Write out each line of the listing as it stands, without the images.

- _Collected data_
____

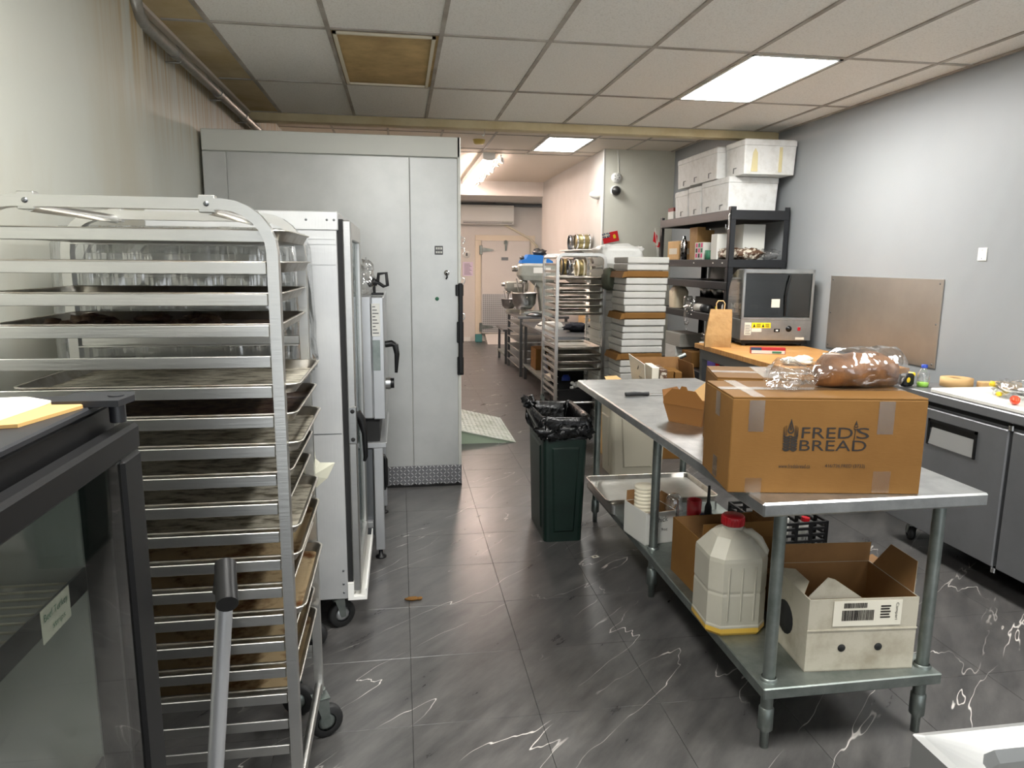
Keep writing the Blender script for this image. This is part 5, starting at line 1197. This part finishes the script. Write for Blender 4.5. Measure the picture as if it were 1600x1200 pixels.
def mixer(label, loc, s):
    t = T('dough_mixer', label, 'mixer', loc, 0, 'planetary mixers')
    def V(*a): return tuple(q*s for q in a)
    m = MB(mixer_m); m.loft([rrect(-.05*s, .34*s, -.16*s, .16*s, 0, .03*s), rrect(-.04*s, .33*s, -.15*s, .15*s, .05*s, .03*s)], True, True); m.build('base', t, True)
    m = MB(mixer_m); m.loft([rrect(.20*s, .36*s, -.10*s, .10*s, .05*s, .03*s), rrect(.16*s, .36*s, -.10*s, .10*s, .34*s, .03*s), rrect(.06*s, .36*s, -.11*s, .11*s, .44*s, .03*s)], True, True); m.build('column', t, True)
    m = MB(mixer_m); m.loft([rrect(-.06*s, .38*s, -.13*s, .13*s, .44*s, .04*s), rrect(-.10*s, .40*s, -.14*s, .14*s, .50*s, .05*s), rrect(-.10*s, .40*s, -.14*s, .14*s, .62*s, .05*s), rrect(-.06*s, .38*s, -.12*s, .12*s, .65*s, .04*s)], True, True); m.build('gear_head', t, True)
    MB(chrome_m).lathe(V(-.14, 0, .58), [(0, -.03*s), (.035*s, -.03*s), (.04*s, .05*s)], 16, 'x').build('hub', t, True)
    MB(chrome_m).lathe(V(-.02, 0, 0), [(.02*s, .44*s), (.05*s, .44*s), (.05*s, .40*s), (.02*s, .38*s), (.015*s, .25*s), (0, .25*s)], 16).build('beater', t, True)
    MB(steel_m).lathe(V(-.01, 0, .07), [(0, 0), (.09*s, .0), (.145*s, .07*s), (.16*s, .20*s), (.168*s, .20*s), (.168*s, .21*s), (.155*s, .21*s), (.14*s, .08*s), (0, .01*s)], 26).build('bowl', t, True)
    m = MB(chrome_m); m.tube([V(-.01, -.17, .23), V(-.01, -.21, .23), V(-.01, -.21, .19), V(-.01, -.17, .19)], .008*s, 8); m.tube([V(-.10, -.1, .3), V(-.13, -.1, .46)], .007*s, 8); m.tube([V(.1, -.1, .3), V(.13, -.1, .46)], .007*s, 8); m.build('bowl_guard', t, True)
    MB(white_p).box(.08*s, .30*s, -.143*s, -.138*s, .53*s, .60*s).build('nameplate', t, True)
    return t
mixer('large grey dough mixer under a blue cover', (1.80, 10.25, .865), 1.14)
mixer('smaller grey mixer behind the large dough mixer', (1.66, 10.85, .865), .72)
t = T('blue_bin_lid', 'blue plastic box resting on the dough mixer', 'box', (1.92, 10.25, 1.607)); m = MB(blue_m); m.prism([(-.20, 0), (.26, 0), (.26, .03), (.10, .115), (-.10, .125), (-.13, .06), (-.19, .045)], -.13, .13); m.build('cover', t, True); MB(can_m).blob((-.17, 0, .07), (.035, .05, .035), .3, 3, 12, 8).build('knob', t, True)
f = MB(can_m); f.blob((0, 0, .05), (.10, .07, .05), .5, 83, 16, 9); f.tube([(-.09, 0, .08), (-.03, 0, .10), (.02, 0, .07)], .02, 8); solo(f, 'power_drill', 'black power tool lying on the blue box', 'tool', (2.02, 10.3, 1.71))
f = MB(steel_d); f.lathe((0, 0, 0), [(0, 0), (.12, 0), (.13, .02), (.05, .05), (0, .055)], 20); f.box(-.2, .0, -.02, .02, .02, .035, .004); solo(f, 'scale', 'flat steel scale pan in front of the mixer', 'scale', (1.90, 9.98, .866))
f = MB(white_p, inkgr_m); f.loft([rrect(-.16, .16, -.14, .14, 0, .03), rrect(-.15, .15, -.13, .13, .03, .03), rrect(-.09, .12, -.10, .10, .08, .03)], True, True); f.use(1).box(-.15, -.10, -.06, .06, .035, .05); solo(f, 'kitchen_scale', 'white kitchen scale on the low steel worktable', 'scale', (1.86, 8.75, .80), .2)
f = MB(cloth_k); f.blob((0, 0, .05), (.16, .12, .055), .45, 91, 24, 12, 1, 3); solo(f, 'dark_cloth', 'dark crumpled cloth on the low steel worktable', 'cloth', (2.12, 8.35, .80))
f = MB(kraft_lt); f.box(-.02, .02, -.25, .25, 0, .30, .003); solo(f, 'cardboard_sheet', 'tan cardboard sheet leaning against the corridor wall', 'cardboard', (2.37, 8.9, .80), .1)
sbox('carton', 'kraft carton under the low steel worktable', 'box', (1.87, 9.25, .22), .25, .35, .28, kraft_m)
t = T('spray_bottle', 'pale spray bottle beside the carton under the worktable', 'bottle', (1.80, 8.75, .22)); MB(M('lavender_plastic', (186, 184, 200), .4)).lathe((0, 0, 0), [(0, 0), (.045, 0), (.045, .15), (.02, .2), (.015, .22)], 18).build('body', t, True); MB(black_m).box(-.05, .02, -.015, .015, .22, .29, .005).build('trigger', t, True)
f = MB(fabric_w); f.blob((0, 0, .04), (.13, .25, .045), .6, 95, 24, 12, 1, 4); solo(f, 'white_rag', 'white tangled rags on the worktable undershelf', 'rag', (1.83, 8.22, .22))
f = MB(apron_m); f.prism([(-.16, 0), (.16, 0), (.12, .14), (.13, .30), (.08, .36), (-.08, .36), (-.13, .28)], -.06, .06, 'y'); solo(f, 'flour_sack', 'pale green sack under the low steel worktable', 'sack', (2.10, 8.9, .22), .3)
for i, (y, x) in enumerate(((7.95, 2.08), (8.12, 2.08))):
    pass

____

- _Reply_
Keep writing the Blender script for this image. This is part 5, starting at line 1197. This part finishes the script. Write for Blender 4.5. Measure the picture as if it were 1600x1200 pixels.
def mixer(label, loc, s):
    t = T('dough_mixer', label, 'mixer', loc, 0, 'planetary mixers')
    def V(*a): return tuple(q*s for q in a)
    m = MB(mixer_m); m.loft([rrect(-.05*s, .34*s, -.16*s, .16*s, 0, .03*s), rrect(-.04*s, .33*s, -.15*s, .15*s, .05*s, .03*s)], True, True); m.build('base', t, True)
    m = MB(mixer_m); m.loft([rrect(.20*s, .36*s, -.10*s, .10*s, .05*s, .03*s), rrect(.16*s, .36*s, -.10*s, .10*s, .34*s, .03*s), rrect(.06*s, .36*s, -.11*s, .11*s, .44*s, .03*s)], True, True); m.build('column', t, True)
    m = MB(mixer_m); m.loft([rrect(-.06*s, .38*s, -.13*s, .13*s, .44*s, .04*s), rrect(-.10*s, .40*s, -.14*s, .14*s, .50*s, .05*s), rrect(-.10*s, .40*s, -.14*s, .14*s, .62*s, .05*s), rrect(-.06*s, .38*s, -.12*s, .12*s, .65*s, .04*s)], True, True); m.build('gear_head', t, True)
    MB(chrome_m).lathe(V(-.14, 0, .58), [(0, -.03*s), (.035*s, -.03*s), (.04*s, .05*s)], 16, 'x').build('hub', t, True)
    MB(chrome_m).lathe(V(-.02, 0, 0), [(.02*s, .44*s), (.05*s, .44*s), (.05*s, .40*s), (.02*s, .38*s), (.015*s, .25*s), (0, .25*s)], 16).build('beater', t, True)
    MB(steel_m).lathe(V(-.01, 0, .07), [(0, 0), (.09*s, .0), (.145*s, .07*s), (.16*s, .20*s), (.168*s, .20*s), (.168*s, .21*s), (.155*s, .21*s), (.14*s, .08*s), (0, .01*s)], 26).build('bowl', t, True)
    m = MB(chrome_m); m.tube([V(-.01, -.17, .23), V(-.01, -.21, .23), V(-.01, -.21, .19), V(-.01, -.17, .19)], .008*s, 8); m.tube([V(-.10, -.1, .3), V(-.13, -.1, .46)], .007*s, 8); m.tube([V(.1, -.1, .3), V(.13, -.1, .46)], .007*s, 8); m.build('bowl_guard', t, True)
    MB(white_p).box(.08*s, .30*s, -.143*s, -.138*s, .53*s, .60*s).build('nameplate', t, True)
    return t
mixer('large grey dough mixer under a blue cover', (1.80, 10.25, .865), 1.14)
mixer('smaller grey mixer behind the large dough mixer', (1.66, 10.85, .865), .72)
t = T('blue_bin_lid', 'blue plastic box resting on the dough mixer', 'box', (1.92, 10.25, 1.607)); m = MB(blue_m); m.prism([(-.20, 0), (.26, 0), (.26, .03), (.10, .115), (-.10, .125), (-.13, .06), (-.19, .045)], -.13, .13); m.build('cover', t, True); MB(can_m).blob((-.17, 0, .07), (.035, .05, .035), .3, 3, 12, 8).build('knob', t, True)
f = MB(can_m); f.blob((0, 0, .05), (.10, .07, .05), .5, 83, 16, 9); f.tube([(-.09, 0, .08), (-.03, 0, .10), (.02, 0, .07)], .02, 8); solo(f, 'power_drill', 'black power tool lying on the blue box', 'tool', (2.02, 10.3, 1.71))
f = MB(steel_d); f.lathe((0, 0, 0), [(0, 0), (.12, 0), (.13, .02), (.05, .05), (0, .055)], 20); f.box(-.2, .0, -.02, .02, .02, .035, .004); solo(f, 'scale', 'flat steel scale pan in front of the mixer', 'scale', (1.90, 9.98, .866))
f = MB(white_p, inkgr_m); f.loft([rrect(-.16, .16, -.14, .14, 0, .03), rrect(-.15, .15, -.13, .13, .03, .03), rrect(-.09, .12, -.10, .10, .08, .03)], True, True); f.use(1).box(-.15, -.10, -.06, .06, .035, .05); solo(f, 'kitchen_scale', 'white kitchen scale on the low steel worktable', 'scale', (1.86, 8.75, .80), .2)
f = MB(cloth_k); f.blob((0, 0, .05), (.16, .12, .055), .45, 91, 24, 12, 1, 3); solo(f, 'dark_cloth', 'dark crumpled cloth on the low steel worktable', 'cloth', (2.12, 8.35, .80))
f = MB(kraft_lt); f.box(-.02, .02, -.25, .25, 0, .30, .003); solo(f, 'cardboard_sheet', 'tan cardboard sheet leaning against the corridor wall', 'cardboard', (2.37, 8.9, .80), .1)
sbox('carton', 'kraft carton under the low steel worktable', 'box', (1.87, 9.25, .22), .25, .35, .28, kraft_m)
t = T('spray_bottle', 'pale spray bottle beside the carton under the worktable', 'bottle', (1.80, 8.75, .22)); MB(M('lavender_plastic', (186, 184, 200), .4)).lathe((0, 0, 0), [(0, 0), (.045, 0), (.045, .15), (.02, .2), (.015, .22)], 18).build('body', t, True); MB(black_m).box(-.05, .02, -.015, .015, .22, .29, .005).build('trigger', t, True)
f = MB(fabric_w); f.blob((0, 0, .04), (.13, .25, .045), .6, 95, 24, 12, 1, 4); solo(f, 'white_rag', 'white tangled rags on the worktable undershelf', 'rag', (1.83, 8.22, .22))
f = MB(apron_m); f.prism([(-.16, 0), (.16, 0), (.12, .14), (.13, .30), (.08, .36), (-.08, .36), (-.13, .28)], -.06, .06, 'y'); solo(f, 'flour_sack', 'pale green sack under the low steel worktable', 'sack', (2.10, 8.9, .22), .3)
for i, (y, x) in enumerate(((7.95, 2.08), (8.12, 2.08))):
    pass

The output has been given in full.